--- Start of COLLECTED MATERIAL ---

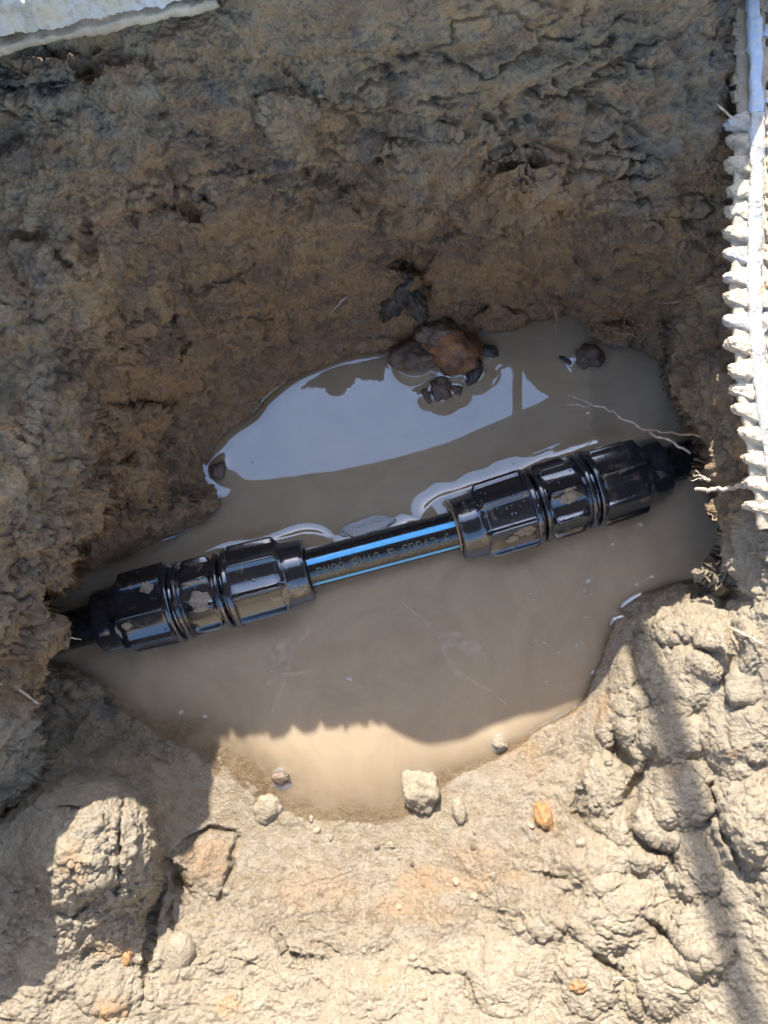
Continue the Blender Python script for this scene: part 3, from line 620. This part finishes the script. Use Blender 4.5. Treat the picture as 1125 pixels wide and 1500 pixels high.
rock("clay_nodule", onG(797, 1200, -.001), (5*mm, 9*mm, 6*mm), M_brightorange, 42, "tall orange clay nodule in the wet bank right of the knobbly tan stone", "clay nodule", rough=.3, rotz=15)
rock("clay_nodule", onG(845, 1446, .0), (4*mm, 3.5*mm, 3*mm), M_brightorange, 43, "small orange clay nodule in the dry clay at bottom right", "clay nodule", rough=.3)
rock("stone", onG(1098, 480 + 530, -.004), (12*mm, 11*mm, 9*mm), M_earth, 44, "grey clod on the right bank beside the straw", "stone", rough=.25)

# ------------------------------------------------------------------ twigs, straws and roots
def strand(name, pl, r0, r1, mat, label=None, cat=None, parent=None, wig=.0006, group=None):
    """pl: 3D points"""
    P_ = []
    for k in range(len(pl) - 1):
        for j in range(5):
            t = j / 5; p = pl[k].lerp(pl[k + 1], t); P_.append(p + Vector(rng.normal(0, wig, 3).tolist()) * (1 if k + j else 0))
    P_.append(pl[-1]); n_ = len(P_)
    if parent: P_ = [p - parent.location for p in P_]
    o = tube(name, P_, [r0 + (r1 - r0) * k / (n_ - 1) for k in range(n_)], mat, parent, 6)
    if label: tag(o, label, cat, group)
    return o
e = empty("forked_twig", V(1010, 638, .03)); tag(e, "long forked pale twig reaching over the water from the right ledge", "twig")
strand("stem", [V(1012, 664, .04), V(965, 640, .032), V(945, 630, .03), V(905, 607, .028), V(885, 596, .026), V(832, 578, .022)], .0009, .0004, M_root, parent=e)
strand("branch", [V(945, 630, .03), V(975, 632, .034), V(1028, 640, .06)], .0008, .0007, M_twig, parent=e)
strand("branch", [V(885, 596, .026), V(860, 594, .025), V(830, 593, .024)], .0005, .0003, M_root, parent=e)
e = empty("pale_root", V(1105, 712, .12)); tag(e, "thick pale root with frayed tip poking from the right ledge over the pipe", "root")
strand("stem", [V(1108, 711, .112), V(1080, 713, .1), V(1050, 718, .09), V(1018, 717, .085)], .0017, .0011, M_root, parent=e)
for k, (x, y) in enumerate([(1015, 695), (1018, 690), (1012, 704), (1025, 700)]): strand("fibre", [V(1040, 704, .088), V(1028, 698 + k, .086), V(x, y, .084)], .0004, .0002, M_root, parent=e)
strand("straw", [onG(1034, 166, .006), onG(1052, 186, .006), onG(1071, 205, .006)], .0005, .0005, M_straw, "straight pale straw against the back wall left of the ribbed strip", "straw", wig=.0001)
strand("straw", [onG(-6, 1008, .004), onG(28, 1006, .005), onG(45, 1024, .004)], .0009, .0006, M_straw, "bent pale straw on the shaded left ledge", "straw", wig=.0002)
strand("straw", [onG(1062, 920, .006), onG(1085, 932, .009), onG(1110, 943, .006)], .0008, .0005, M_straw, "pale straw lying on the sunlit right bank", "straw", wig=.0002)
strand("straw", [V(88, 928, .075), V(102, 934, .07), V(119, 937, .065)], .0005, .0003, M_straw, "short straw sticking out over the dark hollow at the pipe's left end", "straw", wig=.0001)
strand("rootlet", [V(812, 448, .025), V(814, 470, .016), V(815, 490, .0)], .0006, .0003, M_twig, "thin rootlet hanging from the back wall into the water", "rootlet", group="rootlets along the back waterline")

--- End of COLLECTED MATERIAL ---

WHAT TO WORK ON ::
Repeat the lines exactly as they stand, from the opening line of the data through the line with "onG(1098, 480 +". Pictures stay out of the copy.

THE RESULT ::
Continue the Blender Python script for this scene: part 3, from line 620. This part finishes the script. Use Blender 4.5. Treat the picture as 1125 pixels wide and 1500 pixels high.
rock("clay_nodule", onG(797, 1200, -.001), (5*mm, 9*mm, 6*mm), M_brightorange, 42, "tall orange clay nodule in the wet bank right of the knobbly tan stone", "clay nodule", rough=.3, rotz=15)
rock("clay_nodule", onG(845, 1446, .0), (4*mm, 3.5*mm, 3*mm), M_brightorange, 43, "small orange clay nodule in the dry clay at bottom right", "clay nodule", rough=.3)
rock("stone", onG(1098, 480 + 530, -.004), (12*mm, 11*mm, 9*mm), M_earth, 44, "grey clod on the right bank beside the straw", "stone", rough=.25)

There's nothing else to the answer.